Les prélèvements obligatoires en France sont peu redistributifs. Ce qui trouve son explication dans la faible importance des impôts progressifs dans notre pays. L’impôt sur le revenu et l’impôt sur la fortune (ISF), acquis politiques historiques de la gauche au pouvoir, font certes exception, mais l’IR ne représente que 2,5 % du PIB contre près de 10 % en moyenne dans l’OCDE. Son importance s’est vue réduite du fait des allégements successifs. Sa progressivité a été minée par la multiplication des déductions, réductions et crédits d’impôts, comme par la remise en cause de son barème. Résultat : on a aujourd’hui un impôt sur le revenu très concentré, à base étroite.
La CSG est au contraire un prélèvement universel, mais qui tend à ignorer les capacités contributives des citoyens.
En fusionnant l’IR et la CSG, la France peut enfin créer un grand impôt progressif sur le revenu, comparable à celui de ses voisins, afin de rendre du pouvoir d’achat aux Français les moins aisés.
À cette fin, il faudrait d’une part rendre la CSG progressive, ce qui permettrait de donner une centaine d’euros aux travailleurs modestes. Dans un second temps, le rapprochement IR-CSG consisterait à rétablir l’impôt sur le revenu en supprimant un grand nombre de niches fiscales obsolètes et injustifiées, à commencer par les abattements au profit des revenus financiers ou des familles aisées.
Cette fusion ne remettrait pas en cause le financement de la protection sociale ni le rôle des partenaires sociaux dans sa gestion, auxquels les Français sont attachés depuis la création de la Sécurité sociale. Il est pour cela nécessaire de sanctuariser la part des recettes devant lui revenir, et c’est techniquement possible.

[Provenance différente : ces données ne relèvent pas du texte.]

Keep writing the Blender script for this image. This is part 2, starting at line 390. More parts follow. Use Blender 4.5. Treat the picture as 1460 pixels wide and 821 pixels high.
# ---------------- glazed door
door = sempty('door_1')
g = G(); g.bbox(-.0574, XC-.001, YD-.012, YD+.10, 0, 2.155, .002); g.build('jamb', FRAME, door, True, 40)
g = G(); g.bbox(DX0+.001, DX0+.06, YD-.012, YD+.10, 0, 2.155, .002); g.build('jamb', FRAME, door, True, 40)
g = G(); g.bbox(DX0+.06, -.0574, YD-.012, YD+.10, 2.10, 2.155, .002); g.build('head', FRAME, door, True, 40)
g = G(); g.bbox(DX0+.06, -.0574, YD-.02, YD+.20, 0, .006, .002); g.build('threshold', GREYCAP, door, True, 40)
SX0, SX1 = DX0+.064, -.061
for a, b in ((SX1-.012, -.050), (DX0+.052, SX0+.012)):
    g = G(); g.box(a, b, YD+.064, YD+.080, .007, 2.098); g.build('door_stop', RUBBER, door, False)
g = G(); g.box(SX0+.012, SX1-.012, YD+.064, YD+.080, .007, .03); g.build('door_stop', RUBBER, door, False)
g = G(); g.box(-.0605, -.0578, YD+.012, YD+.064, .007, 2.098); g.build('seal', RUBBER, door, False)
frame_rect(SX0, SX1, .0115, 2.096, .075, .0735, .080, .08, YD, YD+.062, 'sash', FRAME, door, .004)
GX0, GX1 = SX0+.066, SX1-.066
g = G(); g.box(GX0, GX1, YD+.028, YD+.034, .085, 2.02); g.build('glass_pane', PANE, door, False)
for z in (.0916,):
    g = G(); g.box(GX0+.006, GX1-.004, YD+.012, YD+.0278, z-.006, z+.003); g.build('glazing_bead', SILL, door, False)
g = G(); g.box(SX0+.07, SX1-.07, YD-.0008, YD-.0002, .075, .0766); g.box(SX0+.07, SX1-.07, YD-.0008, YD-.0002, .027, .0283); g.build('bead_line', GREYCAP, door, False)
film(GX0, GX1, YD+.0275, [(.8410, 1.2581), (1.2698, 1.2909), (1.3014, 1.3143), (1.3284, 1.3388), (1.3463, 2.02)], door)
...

Il s’agira également de mettre en place un prélèvement à la source de l’impôt, comme pour l’actuelle CSG, ce qui simplifierait la vie des citoyens. Il faudra évidemment revoir le mode et l’organisation de la collecte des prélèvements, mais nous savons que l’administration est au service de la République et qu’elle saura adapter ses méthodes pour favoriser la mise en œuvre de ce progrès républicain.
La gauche doit se fixer l’objectif ambitieux de restaurer la part de l’impôt progressif à 10 % du PIB.